Demetrius, the only ones who believe in that meeting and leadership crap are the guys with nothing inside them but formless ambition. The rest of us hate their damn guts. We know that the good leaders are the ones who make accommodations for the fact that we've got lives. Leadership is practices, not schemed.
His cap number is largely a consequence of choices made by the F/O. His average salary was $11,621,500 per annum. That's what he has been and is being paid. Everything else is cap chicanery, financial legerdemain.
Oops! S/B $13,569,000 per annum. My bad. Still, that's a far cry from $22 million. Shoot, Old Man Revis just got $12 million on a try-out deal.

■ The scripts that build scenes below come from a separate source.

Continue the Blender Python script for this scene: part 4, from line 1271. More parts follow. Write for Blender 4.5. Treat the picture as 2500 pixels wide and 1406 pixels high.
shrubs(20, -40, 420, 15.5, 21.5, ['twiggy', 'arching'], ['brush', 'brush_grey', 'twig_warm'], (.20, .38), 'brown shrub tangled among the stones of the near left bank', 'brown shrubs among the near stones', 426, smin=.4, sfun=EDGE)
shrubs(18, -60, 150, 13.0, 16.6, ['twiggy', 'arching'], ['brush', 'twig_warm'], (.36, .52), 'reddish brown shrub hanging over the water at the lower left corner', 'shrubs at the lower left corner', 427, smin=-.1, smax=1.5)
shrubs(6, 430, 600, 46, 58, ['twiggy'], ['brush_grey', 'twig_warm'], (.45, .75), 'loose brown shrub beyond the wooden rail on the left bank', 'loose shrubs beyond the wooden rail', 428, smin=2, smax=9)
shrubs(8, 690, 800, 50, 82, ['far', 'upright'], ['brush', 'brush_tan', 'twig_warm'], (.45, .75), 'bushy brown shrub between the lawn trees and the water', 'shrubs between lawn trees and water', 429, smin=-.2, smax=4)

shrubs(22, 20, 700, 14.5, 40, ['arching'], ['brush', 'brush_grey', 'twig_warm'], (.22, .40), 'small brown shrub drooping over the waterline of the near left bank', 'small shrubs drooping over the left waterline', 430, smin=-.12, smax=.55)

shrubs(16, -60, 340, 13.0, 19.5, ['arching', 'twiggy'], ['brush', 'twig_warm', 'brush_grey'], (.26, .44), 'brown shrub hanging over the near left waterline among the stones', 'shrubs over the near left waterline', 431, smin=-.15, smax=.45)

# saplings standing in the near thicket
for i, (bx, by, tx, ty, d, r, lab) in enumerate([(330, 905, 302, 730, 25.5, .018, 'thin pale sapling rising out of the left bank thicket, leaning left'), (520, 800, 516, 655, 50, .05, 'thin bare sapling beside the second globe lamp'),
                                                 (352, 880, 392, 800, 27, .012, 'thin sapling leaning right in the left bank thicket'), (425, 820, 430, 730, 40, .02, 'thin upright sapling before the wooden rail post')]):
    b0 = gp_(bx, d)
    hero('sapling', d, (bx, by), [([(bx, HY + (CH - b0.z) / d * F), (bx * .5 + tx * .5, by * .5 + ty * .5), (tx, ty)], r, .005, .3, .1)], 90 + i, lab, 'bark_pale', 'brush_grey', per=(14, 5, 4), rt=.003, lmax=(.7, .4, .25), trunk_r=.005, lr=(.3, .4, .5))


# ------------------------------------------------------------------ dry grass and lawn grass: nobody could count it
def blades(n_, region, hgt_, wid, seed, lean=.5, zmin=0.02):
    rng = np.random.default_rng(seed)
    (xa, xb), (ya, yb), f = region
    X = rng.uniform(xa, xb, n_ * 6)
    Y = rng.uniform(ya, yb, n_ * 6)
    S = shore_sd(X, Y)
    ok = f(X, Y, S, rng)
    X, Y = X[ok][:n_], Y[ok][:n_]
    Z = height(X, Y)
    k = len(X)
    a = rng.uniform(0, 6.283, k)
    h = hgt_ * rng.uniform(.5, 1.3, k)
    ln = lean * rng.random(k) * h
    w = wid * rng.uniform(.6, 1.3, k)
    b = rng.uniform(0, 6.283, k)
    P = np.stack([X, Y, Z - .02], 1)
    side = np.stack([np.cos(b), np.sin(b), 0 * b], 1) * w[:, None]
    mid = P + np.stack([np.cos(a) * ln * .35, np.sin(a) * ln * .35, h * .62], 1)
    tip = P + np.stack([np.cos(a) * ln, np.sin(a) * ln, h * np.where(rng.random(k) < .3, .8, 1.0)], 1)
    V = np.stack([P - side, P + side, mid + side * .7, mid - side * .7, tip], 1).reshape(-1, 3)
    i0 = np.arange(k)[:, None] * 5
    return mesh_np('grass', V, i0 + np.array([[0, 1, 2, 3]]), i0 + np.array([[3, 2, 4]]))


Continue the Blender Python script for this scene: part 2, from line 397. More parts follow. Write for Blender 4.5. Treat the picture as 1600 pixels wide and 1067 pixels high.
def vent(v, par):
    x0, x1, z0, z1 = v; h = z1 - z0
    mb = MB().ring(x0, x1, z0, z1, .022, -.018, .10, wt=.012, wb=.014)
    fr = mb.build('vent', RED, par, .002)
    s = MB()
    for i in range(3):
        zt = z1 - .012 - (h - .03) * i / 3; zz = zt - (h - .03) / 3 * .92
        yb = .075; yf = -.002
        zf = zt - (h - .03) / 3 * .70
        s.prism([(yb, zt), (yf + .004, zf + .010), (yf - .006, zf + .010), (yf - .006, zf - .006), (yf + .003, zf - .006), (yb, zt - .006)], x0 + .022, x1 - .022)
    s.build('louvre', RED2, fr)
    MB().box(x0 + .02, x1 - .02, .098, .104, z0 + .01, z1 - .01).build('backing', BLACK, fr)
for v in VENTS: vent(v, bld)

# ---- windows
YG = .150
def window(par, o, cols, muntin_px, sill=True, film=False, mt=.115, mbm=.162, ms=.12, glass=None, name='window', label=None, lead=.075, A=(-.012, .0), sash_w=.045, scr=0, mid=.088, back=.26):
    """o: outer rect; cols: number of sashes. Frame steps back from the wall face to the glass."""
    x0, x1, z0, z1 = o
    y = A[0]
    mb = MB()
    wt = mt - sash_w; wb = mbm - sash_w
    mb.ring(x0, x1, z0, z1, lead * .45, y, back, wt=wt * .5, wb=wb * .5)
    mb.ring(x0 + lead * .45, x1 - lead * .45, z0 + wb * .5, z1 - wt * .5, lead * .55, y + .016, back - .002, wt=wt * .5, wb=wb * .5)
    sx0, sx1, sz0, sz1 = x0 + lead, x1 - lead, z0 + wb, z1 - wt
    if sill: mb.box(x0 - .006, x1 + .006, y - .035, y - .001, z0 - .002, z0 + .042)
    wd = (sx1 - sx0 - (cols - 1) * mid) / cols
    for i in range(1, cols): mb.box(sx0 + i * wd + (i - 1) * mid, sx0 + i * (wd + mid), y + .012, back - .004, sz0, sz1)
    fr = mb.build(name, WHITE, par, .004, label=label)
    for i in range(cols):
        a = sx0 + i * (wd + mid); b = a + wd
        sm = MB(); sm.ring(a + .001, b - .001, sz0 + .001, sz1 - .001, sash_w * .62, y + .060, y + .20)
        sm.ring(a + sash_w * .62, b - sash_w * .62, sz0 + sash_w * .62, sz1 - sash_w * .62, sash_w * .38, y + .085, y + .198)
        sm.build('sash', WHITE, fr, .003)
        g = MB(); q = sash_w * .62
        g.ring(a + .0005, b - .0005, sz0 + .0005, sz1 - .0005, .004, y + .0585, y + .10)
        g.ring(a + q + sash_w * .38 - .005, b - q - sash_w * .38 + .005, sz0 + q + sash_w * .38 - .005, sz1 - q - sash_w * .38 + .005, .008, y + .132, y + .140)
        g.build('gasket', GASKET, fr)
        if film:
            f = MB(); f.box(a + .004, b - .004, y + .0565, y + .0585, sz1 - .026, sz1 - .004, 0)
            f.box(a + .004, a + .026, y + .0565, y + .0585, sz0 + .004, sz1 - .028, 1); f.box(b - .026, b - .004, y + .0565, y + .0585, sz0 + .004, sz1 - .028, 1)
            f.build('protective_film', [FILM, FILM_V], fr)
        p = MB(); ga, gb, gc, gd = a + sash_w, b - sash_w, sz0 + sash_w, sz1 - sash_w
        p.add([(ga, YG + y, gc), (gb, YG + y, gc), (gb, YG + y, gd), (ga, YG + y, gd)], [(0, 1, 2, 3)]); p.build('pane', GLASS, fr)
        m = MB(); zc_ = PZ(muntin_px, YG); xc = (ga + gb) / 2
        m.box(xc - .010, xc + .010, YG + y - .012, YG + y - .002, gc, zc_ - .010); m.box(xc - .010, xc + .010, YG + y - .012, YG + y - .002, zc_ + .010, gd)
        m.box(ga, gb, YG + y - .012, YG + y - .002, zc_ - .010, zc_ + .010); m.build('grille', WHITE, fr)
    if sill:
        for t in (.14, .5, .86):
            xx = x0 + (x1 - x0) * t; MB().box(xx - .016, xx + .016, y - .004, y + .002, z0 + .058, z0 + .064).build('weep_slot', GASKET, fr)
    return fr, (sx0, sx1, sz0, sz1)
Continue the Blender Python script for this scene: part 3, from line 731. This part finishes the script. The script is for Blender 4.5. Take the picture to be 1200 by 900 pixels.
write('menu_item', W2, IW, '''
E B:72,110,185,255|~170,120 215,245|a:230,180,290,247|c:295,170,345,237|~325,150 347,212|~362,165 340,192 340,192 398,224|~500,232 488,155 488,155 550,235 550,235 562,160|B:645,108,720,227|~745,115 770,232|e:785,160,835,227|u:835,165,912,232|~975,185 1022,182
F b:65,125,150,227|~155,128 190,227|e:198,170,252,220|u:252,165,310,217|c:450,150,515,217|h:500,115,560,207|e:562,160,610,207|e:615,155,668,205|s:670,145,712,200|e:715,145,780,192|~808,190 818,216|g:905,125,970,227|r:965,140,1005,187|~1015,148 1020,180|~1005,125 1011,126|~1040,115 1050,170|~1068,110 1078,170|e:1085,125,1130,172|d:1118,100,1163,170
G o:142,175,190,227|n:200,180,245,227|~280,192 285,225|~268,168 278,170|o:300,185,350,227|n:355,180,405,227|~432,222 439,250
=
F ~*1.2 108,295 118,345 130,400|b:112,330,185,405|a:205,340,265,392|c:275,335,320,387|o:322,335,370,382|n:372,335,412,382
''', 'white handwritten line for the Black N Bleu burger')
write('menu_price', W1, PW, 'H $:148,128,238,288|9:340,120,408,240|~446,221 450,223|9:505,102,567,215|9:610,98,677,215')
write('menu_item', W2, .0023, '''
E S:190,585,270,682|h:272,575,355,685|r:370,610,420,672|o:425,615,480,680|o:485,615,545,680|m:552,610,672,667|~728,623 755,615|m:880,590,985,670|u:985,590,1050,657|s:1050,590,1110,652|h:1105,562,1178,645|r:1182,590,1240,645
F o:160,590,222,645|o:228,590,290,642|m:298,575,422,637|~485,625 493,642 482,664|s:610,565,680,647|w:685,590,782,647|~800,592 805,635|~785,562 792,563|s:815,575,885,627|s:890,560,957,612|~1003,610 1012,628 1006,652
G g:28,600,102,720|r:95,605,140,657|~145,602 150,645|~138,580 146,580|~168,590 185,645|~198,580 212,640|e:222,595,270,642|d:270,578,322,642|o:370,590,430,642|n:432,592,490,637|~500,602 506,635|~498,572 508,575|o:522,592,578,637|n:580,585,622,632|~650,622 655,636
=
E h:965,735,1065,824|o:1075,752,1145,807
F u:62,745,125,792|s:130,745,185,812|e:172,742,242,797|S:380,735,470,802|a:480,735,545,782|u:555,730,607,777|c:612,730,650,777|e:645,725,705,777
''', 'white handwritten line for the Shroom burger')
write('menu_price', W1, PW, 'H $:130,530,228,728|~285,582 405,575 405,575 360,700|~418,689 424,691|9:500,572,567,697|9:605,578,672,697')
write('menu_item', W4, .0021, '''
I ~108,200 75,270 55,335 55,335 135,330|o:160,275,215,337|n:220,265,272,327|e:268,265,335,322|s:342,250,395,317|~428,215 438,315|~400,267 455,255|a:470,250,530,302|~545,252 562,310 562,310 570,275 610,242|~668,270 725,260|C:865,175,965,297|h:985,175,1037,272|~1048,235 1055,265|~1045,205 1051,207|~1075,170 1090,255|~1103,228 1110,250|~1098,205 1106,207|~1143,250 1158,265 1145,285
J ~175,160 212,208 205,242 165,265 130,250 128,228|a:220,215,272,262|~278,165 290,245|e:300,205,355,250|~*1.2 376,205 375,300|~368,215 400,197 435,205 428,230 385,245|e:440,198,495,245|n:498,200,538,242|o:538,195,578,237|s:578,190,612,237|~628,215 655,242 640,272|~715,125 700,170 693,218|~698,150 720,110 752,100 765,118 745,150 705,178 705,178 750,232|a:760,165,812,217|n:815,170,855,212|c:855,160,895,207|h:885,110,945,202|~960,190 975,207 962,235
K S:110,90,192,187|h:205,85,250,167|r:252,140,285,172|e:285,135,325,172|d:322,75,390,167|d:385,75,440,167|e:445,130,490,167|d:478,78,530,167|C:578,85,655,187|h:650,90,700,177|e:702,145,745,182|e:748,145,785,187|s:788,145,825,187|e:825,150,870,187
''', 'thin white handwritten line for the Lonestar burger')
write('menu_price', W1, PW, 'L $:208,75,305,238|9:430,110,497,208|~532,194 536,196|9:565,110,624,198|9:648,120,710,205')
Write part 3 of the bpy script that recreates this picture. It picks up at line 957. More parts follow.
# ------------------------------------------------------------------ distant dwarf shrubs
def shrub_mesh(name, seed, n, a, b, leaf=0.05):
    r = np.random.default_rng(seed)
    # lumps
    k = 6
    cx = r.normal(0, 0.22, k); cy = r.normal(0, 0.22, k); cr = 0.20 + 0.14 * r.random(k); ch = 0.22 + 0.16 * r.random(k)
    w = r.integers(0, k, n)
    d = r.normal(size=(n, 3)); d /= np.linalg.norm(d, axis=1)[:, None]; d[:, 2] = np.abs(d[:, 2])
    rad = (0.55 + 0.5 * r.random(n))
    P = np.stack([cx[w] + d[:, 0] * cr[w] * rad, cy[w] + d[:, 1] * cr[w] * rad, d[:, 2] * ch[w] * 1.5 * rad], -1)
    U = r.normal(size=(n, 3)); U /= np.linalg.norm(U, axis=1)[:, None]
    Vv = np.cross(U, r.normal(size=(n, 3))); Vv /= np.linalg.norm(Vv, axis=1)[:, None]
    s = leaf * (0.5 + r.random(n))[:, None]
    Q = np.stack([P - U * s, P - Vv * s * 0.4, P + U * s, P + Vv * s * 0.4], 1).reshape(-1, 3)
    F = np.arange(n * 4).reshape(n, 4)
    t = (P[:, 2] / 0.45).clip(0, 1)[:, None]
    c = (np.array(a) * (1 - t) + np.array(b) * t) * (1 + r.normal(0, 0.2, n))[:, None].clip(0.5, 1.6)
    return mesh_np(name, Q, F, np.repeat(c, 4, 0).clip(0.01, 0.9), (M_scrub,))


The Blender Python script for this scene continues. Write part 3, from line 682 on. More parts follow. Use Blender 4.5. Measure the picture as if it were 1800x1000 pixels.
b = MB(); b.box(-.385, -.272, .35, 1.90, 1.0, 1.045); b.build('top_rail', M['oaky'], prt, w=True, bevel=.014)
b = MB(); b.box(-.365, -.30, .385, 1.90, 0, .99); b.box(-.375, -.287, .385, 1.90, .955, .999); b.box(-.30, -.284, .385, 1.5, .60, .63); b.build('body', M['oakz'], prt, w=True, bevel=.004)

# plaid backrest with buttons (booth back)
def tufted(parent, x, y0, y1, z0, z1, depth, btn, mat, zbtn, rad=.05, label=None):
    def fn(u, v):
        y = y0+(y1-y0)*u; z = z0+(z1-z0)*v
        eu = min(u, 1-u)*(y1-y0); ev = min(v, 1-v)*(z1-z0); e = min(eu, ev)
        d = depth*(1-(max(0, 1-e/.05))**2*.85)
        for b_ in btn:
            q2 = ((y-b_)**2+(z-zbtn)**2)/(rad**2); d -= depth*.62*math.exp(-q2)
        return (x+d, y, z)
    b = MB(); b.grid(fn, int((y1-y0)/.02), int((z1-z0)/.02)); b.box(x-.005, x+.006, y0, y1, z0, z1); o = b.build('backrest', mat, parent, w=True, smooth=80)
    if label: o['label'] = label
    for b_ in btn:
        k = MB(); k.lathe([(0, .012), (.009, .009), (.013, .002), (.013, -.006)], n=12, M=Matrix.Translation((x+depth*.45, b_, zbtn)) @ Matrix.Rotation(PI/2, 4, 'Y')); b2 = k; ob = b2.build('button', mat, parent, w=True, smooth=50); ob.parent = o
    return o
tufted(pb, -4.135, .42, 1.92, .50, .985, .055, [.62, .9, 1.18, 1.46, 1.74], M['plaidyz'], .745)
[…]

"Underperform," '5:01 P.M.'? Really? Two consensus All-Pro seasons, one more non-consensus one, three Pro Bowls. More QB pressures than ANY other DL, over the last four years, from the tackle spot, exclusively. Were you smoking LSD-laced cannabis, when you wrote that?
Paula, as regards the most vocal fans never having accepted Suh, this may have to do with the fact that most of them do their commenting during "working" hours. (I'm retired.) So, the question you should be asking yourself is this, "Why do I give a flying puck for the opinions of people who routinely cheat THEIR employers of what they're OBLIGATED to give?
TRADE SUH. If the Lions can have an "okay" defense with him, they can have an "okay" defense without him. He is not worth the money. He is not a LEADER and that is what the Lions need.
So what's the big deal? Suh may be a brute as a defensive tackle, but he'll always be a thug waiting to happen. Barry Sanders had the good sense to get away from the Lions while he was still healthy. None of it matters anyway. With or without the boy named Suh, does anybody really think the Lions are remotely close to being Super Bowl contenders? If so, they're even dumber than the Ford family hiring a career head-coaching loser like Caldwell. And the sorry beat goes on.